Do you think regulators will get involved in overseeing this type of activity?

Firms like ours avoided trouble during the financial crisis by being prudent with our investors’ money. We have to compete for our money on the open market without the benefit of federal or sovereign guarantees. People deposit their money with banks because they feel their money is protected not just by the financial institution itself, but by government as well. We don’t have that. We haven’t seen restrictions because we are operating without any “lender of last resort” standing behind us and we don’t have the same kind of central role in the financial system.

In many ways, it seems that Blackstone is stronger now than before the crisis.

In some areas we have fewer competitors, so it’s good. But the overall system has really been challenged. As you can see in Europe, when you have very tough regulations and you have a shrinking banking system, it’s very difficult to get economic growth. Virtually anyone would tell you that. How do you grow if you can’t get money? A negative growth environment creates other political problems. It’s complex, of course.

What are the implications for Blackstone?

One of the advantages that we have is that the American financial institutions are in much better shape than the European ones. What you’re starting to see is a normal pattern where firms like ours go to non-U.S. locations and our banks tend to follow. We can get financing where domestic people can’t. It provides a competitive advantage for which we have to thank [former Treasury secretary] Tim Geithner for doing a good job putting the U.S. banking system in a better position with the stress tests and capital raising.

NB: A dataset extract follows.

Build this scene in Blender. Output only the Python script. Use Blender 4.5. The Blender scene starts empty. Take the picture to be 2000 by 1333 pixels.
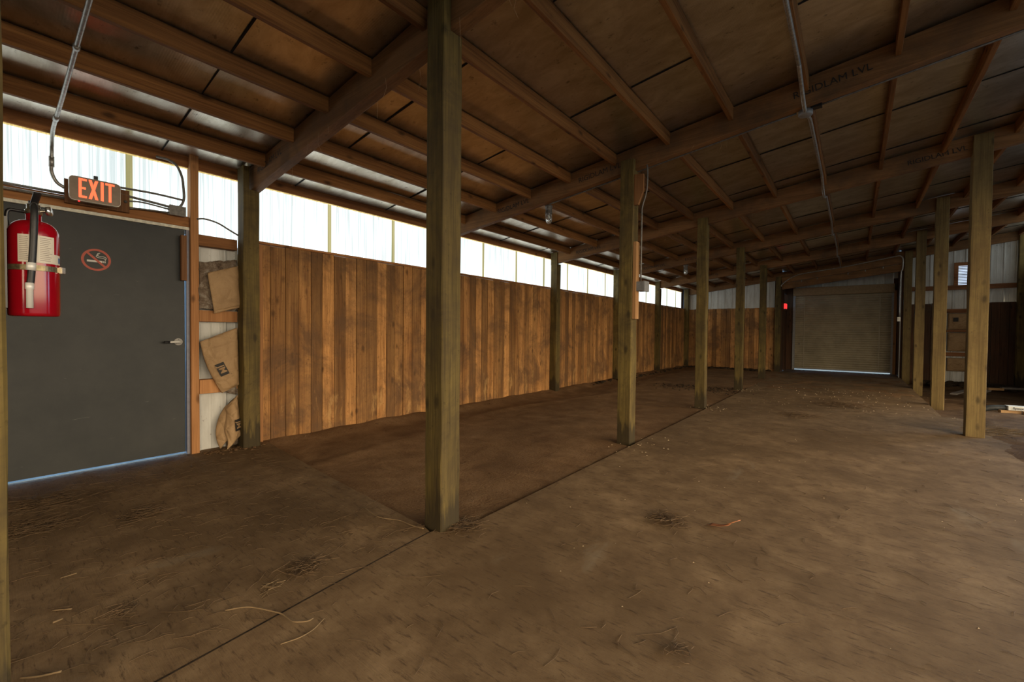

Now the U.S. banking system is under-lent. Look at the massive amounts of cash on corporate balance sheets. Banks wouldn’t lend in 2008-2009, so corporations essentially created their own banks, doing debt deals and keeping the proceeds on their balance sheet. That money had no purpose other than giving corporations a reason not to call their bank. That’s good for us, whose job it is to buy companies, buy real estate and do other types of investments. So, it’s actually turned out to be not so bad, as they say.